- [Provided data]
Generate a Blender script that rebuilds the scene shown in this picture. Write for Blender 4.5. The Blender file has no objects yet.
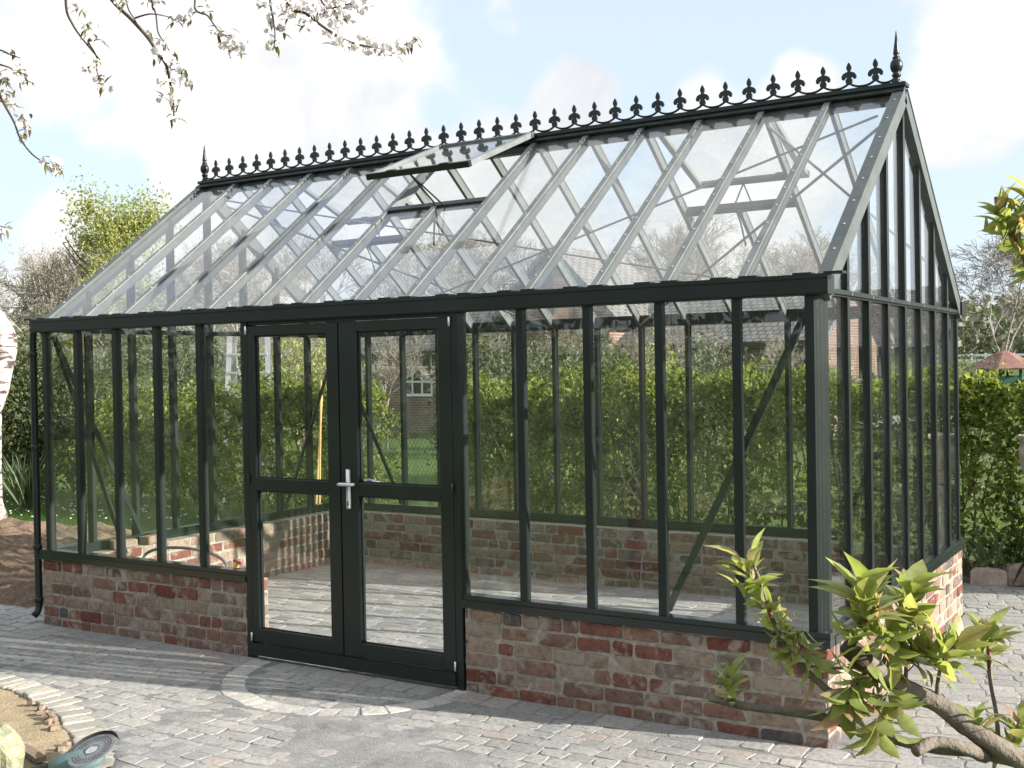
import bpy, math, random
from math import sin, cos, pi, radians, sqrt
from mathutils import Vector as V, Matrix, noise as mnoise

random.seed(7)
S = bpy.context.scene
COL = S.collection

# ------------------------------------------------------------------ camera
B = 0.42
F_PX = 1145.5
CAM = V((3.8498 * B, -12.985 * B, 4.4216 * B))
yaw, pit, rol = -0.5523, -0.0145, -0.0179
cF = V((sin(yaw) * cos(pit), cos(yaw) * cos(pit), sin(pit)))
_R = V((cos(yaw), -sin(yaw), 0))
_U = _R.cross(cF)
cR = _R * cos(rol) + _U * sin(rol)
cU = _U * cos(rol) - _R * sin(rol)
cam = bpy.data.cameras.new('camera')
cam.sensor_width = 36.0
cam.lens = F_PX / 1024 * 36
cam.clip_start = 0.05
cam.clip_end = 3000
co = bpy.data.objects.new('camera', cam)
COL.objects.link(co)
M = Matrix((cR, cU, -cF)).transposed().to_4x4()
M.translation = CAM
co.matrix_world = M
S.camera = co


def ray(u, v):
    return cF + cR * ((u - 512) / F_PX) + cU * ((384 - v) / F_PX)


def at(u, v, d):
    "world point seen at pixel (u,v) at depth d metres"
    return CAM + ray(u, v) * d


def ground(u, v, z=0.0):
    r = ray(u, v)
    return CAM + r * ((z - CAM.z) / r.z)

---

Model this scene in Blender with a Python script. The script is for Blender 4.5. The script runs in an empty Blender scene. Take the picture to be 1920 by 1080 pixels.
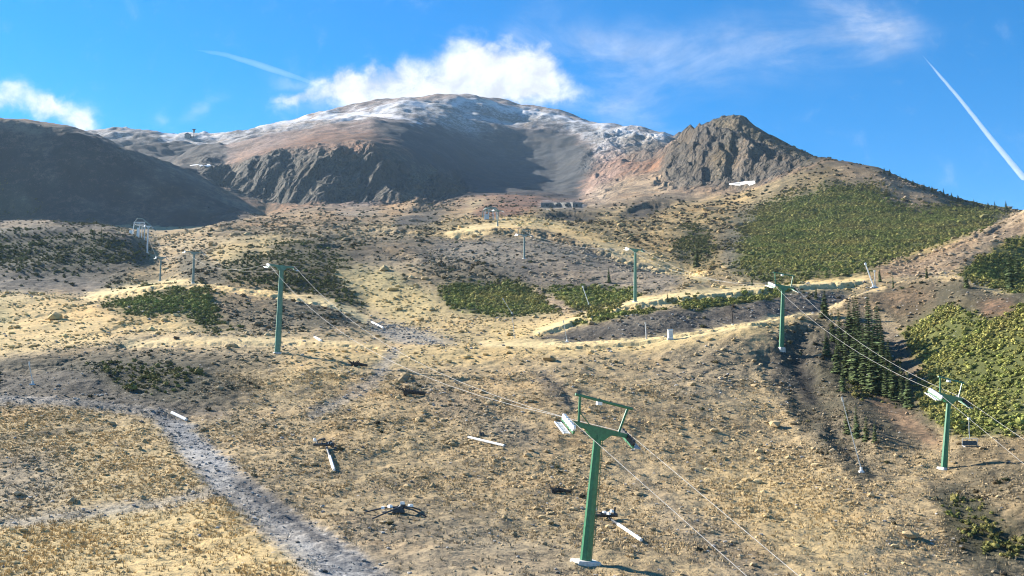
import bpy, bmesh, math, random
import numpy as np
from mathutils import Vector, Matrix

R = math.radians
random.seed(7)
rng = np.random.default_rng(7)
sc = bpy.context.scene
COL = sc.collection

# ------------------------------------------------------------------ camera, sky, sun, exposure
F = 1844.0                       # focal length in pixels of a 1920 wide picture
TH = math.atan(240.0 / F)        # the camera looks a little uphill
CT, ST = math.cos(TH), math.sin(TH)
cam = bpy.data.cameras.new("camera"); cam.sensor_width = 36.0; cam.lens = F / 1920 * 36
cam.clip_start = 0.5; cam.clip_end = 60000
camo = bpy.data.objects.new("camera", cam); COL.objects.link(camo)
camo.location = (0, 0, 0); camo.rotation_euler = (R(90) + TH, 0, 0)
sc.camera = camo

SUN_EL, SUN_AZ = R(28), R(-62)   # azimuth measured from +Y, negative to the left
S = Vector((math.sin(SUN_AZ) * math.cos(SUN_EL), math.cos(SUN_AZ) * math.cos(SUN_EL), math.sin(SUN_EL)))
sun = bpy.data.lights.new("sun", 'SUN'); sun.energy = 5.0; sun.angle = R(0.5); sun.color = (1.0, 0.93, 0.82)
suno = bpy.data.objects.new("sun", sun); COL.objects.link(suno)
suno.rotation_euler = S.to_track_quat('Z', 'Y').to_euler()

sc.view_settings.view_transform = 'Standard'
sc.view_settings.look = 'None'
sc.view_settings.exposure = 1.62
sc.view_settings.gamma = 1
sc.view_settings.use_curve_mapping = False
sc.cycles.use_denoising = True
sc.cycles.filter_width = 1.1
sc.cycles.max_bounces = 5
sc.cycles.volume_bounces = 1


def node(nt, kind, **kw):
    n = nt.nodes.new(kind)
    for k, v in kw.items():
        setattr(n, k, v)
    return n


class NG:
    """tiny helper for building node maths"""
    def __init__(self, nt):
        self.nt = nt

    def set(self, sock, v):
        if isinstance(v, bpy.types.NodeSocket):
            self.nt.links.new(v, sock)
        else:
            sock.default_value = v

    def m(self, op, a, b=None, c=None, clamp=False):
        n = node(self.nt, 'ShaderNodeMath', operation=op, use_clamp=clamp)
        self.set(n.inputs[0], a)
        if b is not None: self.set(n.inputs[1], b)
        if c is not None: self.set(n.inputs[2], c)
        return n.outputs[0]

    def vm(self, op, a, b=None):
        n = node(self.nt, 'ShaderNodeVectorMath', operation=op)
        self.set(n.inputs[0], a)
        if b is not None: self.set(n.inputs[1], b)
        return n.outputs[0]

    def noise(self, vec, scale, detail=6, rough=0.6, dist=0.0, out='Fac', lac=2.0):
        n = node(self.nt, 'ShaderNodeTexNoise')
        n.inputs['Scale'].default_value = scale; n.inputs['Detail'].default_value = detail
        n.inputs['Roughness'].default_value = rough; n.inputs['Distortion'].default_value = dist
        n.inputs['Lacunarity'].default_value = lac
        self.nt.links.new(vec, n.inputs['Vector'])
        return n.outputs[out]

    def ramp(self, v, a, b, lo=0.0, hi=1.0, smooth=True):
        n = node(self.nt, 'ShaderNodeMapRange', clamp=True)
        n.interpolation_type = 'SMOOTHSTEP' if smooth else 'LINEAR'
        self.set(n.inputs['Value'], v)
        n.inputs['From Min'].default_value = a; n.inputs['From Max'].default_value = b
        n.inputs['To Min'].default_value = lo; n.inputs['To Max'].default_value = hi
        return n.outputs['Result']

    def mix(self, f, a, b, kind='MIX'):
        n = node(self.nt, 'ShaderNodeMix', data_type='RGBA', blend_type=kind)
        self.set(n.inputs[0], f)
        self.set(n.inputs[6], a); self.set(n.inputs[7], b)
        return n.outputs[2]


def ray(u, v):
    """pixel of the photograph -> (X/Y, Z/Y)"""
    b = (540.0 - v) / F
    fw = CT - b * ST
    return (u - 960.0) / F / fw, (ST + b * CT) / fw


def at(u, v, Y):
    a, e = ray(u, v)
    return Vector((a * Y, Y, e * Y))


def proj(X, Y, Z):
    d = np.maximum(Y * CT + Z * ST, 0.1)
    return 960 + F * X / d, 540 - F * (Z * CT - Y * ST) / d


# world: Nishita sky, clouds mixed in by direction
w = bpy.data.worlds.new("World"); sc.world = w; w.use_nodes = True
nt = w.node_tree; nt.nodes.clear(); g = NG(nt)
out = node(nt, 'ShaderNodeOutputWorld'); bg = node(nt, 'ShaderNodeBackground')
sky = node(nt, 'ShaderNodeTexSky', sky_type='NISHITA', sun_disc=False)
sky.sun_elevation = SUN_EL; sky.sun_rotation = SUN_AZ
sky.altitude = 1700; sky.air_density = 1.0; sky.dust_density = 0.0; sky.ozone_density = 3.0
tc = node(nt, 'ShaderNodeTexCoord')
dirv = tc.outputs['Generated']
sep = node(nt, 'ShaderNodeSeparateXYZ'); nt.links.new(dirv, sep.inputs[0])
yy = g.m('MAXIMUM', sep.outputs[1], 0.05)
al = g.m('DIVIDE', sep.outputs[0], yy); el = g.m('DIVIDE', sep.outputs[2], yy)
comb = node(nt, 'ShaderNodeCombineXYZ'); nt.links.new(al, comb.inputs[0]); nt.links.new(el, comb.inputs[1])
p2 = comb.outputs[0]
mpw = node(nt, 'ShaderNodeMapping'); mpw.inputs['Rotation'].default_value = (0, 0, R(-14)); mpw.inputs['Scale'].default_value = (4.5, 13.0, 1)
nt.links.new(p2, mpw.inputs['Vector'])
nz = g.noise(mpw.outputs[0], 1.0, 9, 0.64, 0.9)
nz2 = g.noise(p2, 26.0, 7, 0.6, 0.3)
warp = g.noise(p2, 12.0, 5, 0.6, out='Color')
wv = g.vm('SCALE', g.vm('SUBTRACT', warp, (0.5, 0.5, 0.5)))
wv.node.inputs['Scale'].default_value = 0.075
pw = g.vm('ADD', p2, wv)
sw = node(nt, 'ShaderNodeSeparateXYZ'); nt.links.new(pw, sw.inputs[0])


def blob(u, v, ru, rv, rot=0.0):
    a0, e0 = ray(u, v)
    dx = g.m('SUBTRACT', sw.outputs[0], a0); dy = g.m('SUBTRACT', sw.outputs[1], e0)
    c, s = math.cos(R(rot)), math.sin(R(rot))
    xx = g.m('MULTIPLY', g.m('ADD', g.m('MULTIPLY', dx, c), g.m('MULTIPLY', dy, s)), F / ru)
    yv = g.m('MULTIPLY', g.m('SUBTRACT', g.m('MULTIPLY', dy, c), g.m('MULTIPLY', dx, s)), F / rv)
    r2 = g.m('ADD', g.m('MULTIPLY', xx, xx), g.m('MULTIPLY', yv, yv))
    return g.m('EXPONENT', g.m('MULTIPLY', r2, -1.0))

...

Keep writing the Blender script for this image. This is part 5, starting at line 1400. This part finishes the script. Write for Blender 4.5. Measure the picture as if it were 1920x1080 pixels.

- [Problem] Skip every picture. Repeat the lines from the one with "Generate a Blender" through the one with "COL = S.collection", both ends included.

- [Exercise result]
Generate a Blender script that rebuilds the scene shown in this picture. Write for Blender 4.5. The Blender file has no objects yet.
import bpy, math, random
from math import sin, cos, pi, radians, sqrt
from mathutils import Vector as V, Matrix, noise as mnoise

random.seed(7)
S = bpy.context.scene
COL = S.collection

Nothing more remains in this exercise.